Hi there,

I always use #!/usr/bin/env perl in my scripts, though in the case of using interpreter="..." it wouldn't look at the shebang since the command is specified at the command line. 

I even tried without interpreter="..." just using <command>./my_script.pl ...</command> so that it would invoke shebang and I get this error:

/bin/sh: ./my_script.pl: No such file or directory


On Tue, Jul 13, 2010 at 7:06 PM, John Brunelle <john_brunelle@harvard.edu> wrote:
Hi Leandro,

A lot of tools that are perl or python scripts will have the shebang line hardcoded to the system version, e.g.:

#!/usr/bin/perl

If you change that to:

#!/usr/bin/env perl

it'll pick up the version in your path.  For example, we had to do this with tophat (python).

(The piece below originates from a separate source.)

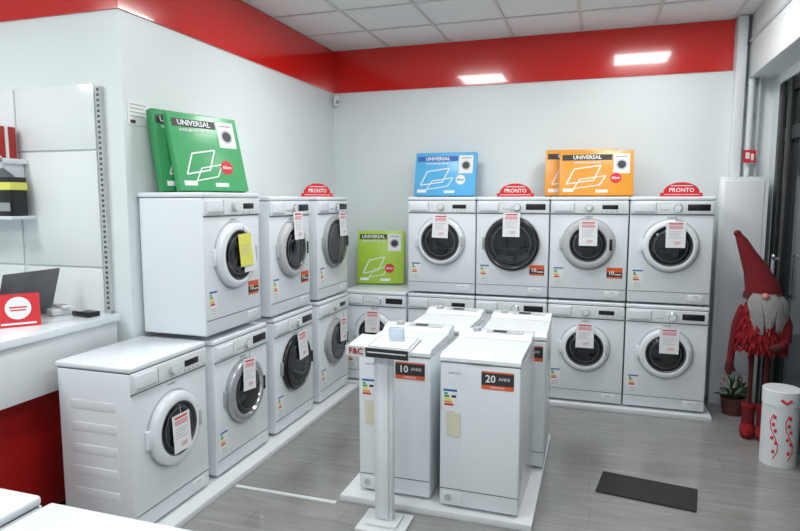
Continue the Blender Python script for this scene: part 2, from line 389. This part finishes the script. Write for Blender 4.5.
K(-0.38,UZ,ro=0.20,ri=0.14,ring=M_lgrey,style=0,tag=(0.0,0.66,0,M_paper))
K(0.23,UZ,ro=0.20,ri=0.155,ring=M_enam,style=1,tag=(0.03,0.66,0,M_paper),warr=False)
washer((-1.13,1.24,0),'cam',D=0.58,W=0.60,H=0.88,ro=0.18,ri=0.13)
washer((-1.79,1.26,0),'cam',D=0.58,W=0.60,H=0.88,ro=0.18,ri=0.13)

b=B('display_platform'); b.bx(-2.58,-2.04,2.30,5.04,0,PZ-0.001,M_plat,0.004); b.done()
b=B('display_platform'); b.bx(-2.30,0.88,5.09,5.78,0,PZ-0.001,M_plat,0.004); b.done()
b=B('display_platform'); b.bx(-1.36,-0.28,3.06,4.36,0,0.039,M_plat,0.004); b.done()
b=B('trim_floor_strip'); b.bx(-2.03,-1.37,3.02,3.045,0,0.006,M_plat); b.done()

# ------------------------------------------------------------ top loaders
def toploader(loc,num='20',rz=0,H=0.86,W=0.40,D=0.58):
    b=B('top_loading_washing_machine')
    for sx in (-1,1):
        for yy in (0.05,D-0.05): b.cyl((sx*(W/2-0.05),yy,0),0.02,0.03,M_grey)
    b.bx(-W/2,W/2,0,D,0.016,H-0.045,M_enam,0.010,3)
    b.bx(-W/2+0.003,W/2-0.003,0.004,D-0.004,H-0.050,H-0.042,M_seam)
    pts=[(0.0,H-0.042),(-0.006,H-0.034),(-0.004,H-0.018),(0.012,H-0.006),(0.04,H),(0.40,H+0.004),(0.40,H-0.042)]
    X=Matrix.Translation((W/2,0,0))@Matrix.Rotation(R(90),4,'Z')
    b.prism([(p[0],p[1]) for p in pts],W,M_plast,X)
    b.bx(-W/2+0.002,W/2-0.002,0.402,0.408,H-0.042,H,M_seam)
    pts=[(0.41,H-0.042),(0.41,H+0.005),(0.45,H+0.026),(0.54,H+0.036),(D,H+0.026),(D,H-0.042)]
    b.prism(pts,W,M_enam,X)
    C=Matrix.Translation((0,0.495,H+0.0315))@Matrix.Rotation(R(6),4,'X')
    b.bx(-0.06,0.16,-0.03,0.03,-0.001,0.002,M_lgrey,Mx=C)
    b.bx(-0.02,0.06,-0.018,0.018,0.002,0.004,M_black,Mx=C)
    Kx=Matrix.Translation((-0.12,0.495,H+0.030)); b.lathe([(0,0.022),(0.022,0.022),(0.026,0.018),(0.026,0)],M_lgrey,Kx,24)
    for i in range(4): b.bx(0.08+0.02*i,0.09+0.02*i,-0.01,0.01,0.002,0.005,M_enam,Mx=C)
    b.bx(-0.07,0.07,-0.008,0.0,H-0.040,H-0.034,M_grey,0.001)
    b.bx(-W/2+0.004,W/2-0.004,-0.0015,0.01,0.11,0.114,M_seam)
    b.bx(-W/2+0.02,-W/2+0.13,-0.004,0.01,0.03,0.095,M_plast,0.003); b.cyl((-W/2+0.05,-0.003,0.062),0.02,0.004,M_lgrey,'Y',20)
    b.ftext('wash line',0.018,M_grey,-0.135,-0.0008,H-0.10)
    b.bx(0.01,0.18,-0.002,0.002,H-0.170,H-0.075,M_ink)
    b.bx(0.01,0.18,-0.0026,-0.002,H-0.170,H-0.148,M_org); b.bx(0.01,0.18,-0.0026,-0.002,H-0.083,H-0.075,M_org)
    b.ftext(num,0.055,M_paper,0.058,-0.003,H-0.115,0.001)
    b.ftext('ANNI',0.024,M_paper,0.130,-0.003,H-0.112); b.ftext('GARANZIA',0.015,M_paper,0.095,-0.003,H-0.159)
    ex=-W/2+0.02; ez=H-0.38
    b.bx(ex,ex+0.075,-0.002,0.002,ez,ez+0.19,M_paper); b.bx(ex,ex+0.075,-0.0026,-0.002,ez+0.178,ez+0.19,M_blueE)
    for i,mm in enumerate((M_g1,M_g1,M_yel,M_or2,M_tred)): b.bx(ex+0.005,ex+0.024+0.008*i,-0.0028,-0.002,ez+0.160-0.015*i,ez+0.171-0.015*i,mm)
    b.bx(ex+0.045,ex+0.07,-0.0028,-0.002,ez+0.145,ez+0.158,M_ink)
    for i in range(4): b.bx(ex+0.01,ex+0.065,-0.0026,-0.002,ez+0.015+0.016*i,ez+0.019+0.016*i,M_lgrey)
    b.bx(ex+0.02,ex+0.095,-0.004,-0.002,ez-0.07,ez+0.06,M_cream)
    b.done(loc,(0,0,rz))
toploader((-0.57,3.10,0.04),'20',R(-1),W=0.43)
toploader((-1.06,3.14,0.04),'10',R(0),W=0.42)
toploader((-0.48,3.74,0.04),'10',R(1))
toploader((-0.97,3.76,0.04),'10',R(-1))

# ------------------------------------------------------------ kit boxes
def kit(loc,yaw,lean,col,w=0.58,h=0.42,t=0.06,plain=False):
    c=M_card[col]
    b=B('accessory_kit_box'); b.bx(-w/2,w/2,-t,0,0,h,c,0.003)
    f=-t-0.0006
    def fr(x0,z0,x1,z1,sk,th=0.007):
        P=[(x0,z0),(x1,z0+0.03),(x1+sk,z1),(x0+sk,z1-0.03)]
        for i in range(4):
            p,q=Vector((P[i][0],0,P[i][1])),Vector((P[(i+1)%4][0],0,P[(i+1)%4][1]))
            d=q-p; n=Vector((-d.z,0,d.x)).normalized()*th
            b.prism([(p.x-n.x,p.z-n.z),(q.x-n.x,q.z-n.z),(q.x+n.x,q.z+n.z),(p.x+n.x,p.z+n.z)],0.001,M_paper,Matrix.Translation((0,f-0.0005,0)))
    b.bx(-w/2+0.02,w/2-0.17,f,-t,h-0.085,h-0.035,M_ink if col!='blue' else M_blueE)
    b.ftext('UNIVERSAL',0.046,M_paper,-0.075,f-0.0006,h-0.060,0.0012)
    b.ftext('WASHER+DRYER KIT',0.024,M_paper,-0.075,f-0.0006,h-0.105,0.0005)
    fr(-w/2+0.06,0.10,-0.02,0.26,0.06,0.005); fr(-w/2+0.12,0.06,0.03,0.17,0.05,0.004)
    b.bx(-w/2+0.03,-w/2+0.12,f,-t,0.03,0.06,M_paper); b.bx(0.0,0.10,f,-t,0.025,0.05,M_paper)
    px=w/2-0.16
    b.bx(px,px+0.13,f,-t,h-0.20,h-0.03,M_paper)
    b.cyl((px+0.065,f,h-0.125),0.045,0.001,M_lgrey,'Y',28); b.cyl((px+0.065,f-0.001,h-0.125),0.033,0.001,M_ink,'Y',28)
    b.bx(px+0.02,px+0.11,f-0.001,f,h-0.06,h-0.052,M_grey)
    b.cyl((px+0.02,f-0.0005,0.15),0.045,0.001,M_tred if col!='blue' else M_paper,'Y',28)
    b.ftext('60cm',0.03,M_paper if col!='blue' else M_blueE,px+0.02,f-0.002,0.15,0.0006)
    for sx in (-1,1): b.bx(sx*w/2-0.0006,sx*w/2+0.0006,-t*0.52,-t*0.48,0.01,h-0.01,M_card['dgreen'] if 'green' in col else M_grey)
    o=b.done(loc); o.rotation_mode='QUATERNION'
    o.rotation_quaternion=(Matrix.Rotation(yaw,4,'Z')@Matrix.Rotation(-lean,4,'X')).to_quaternion()
    return o
TZ=UZ+0.85
kit((-2.30,3.28,TZ+0.02),R(72),R(15),'green',0.50,0.48,0.05)
kit((-2.41,3.23,TZ+0.02),R(76),R(11),'dgreen',0.48,0.49,0.05)
kit((-2.03,5.62,UZ),R(12),R(10),'lime',0.46,0.52)
kit((-1.38,5.60,TZ),0,R(12),'blue',0.58,0.41)
kit((-0.04,5.52,TZ),R(2),R(12),'orange',0.60,0.39)
kit((-0.17,5.62,TZ),R(2),R(12),'orange',0.60,0.41)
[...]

However, that only applies to scripts that are run directly -- I'm not sure how Galaxy tool configs and the interpreter parameter work.

Best,

John


On Tue, 13 Jul 2010, Leandro Hermida wrote:

Dear all,

Sorry if I missed it, I looked in the list archives and couldn't find any mention of the topic.

I am developing tools for Galaxy and thus running a Galaxy server from my within my home directory under my username. I have my own Perl
installed in my home directory and this is in my $PATH, I don't use the system Perl, but when I run a Galaxy tool with <command
interpreter="perl"> it is using the system Perl, as if my $PATH is not used at all.  Since the Galaxy server and tool runner is running
under my username and it looks like it just forks off a call to "perl ...." when it forks why doesn't it use my Perl?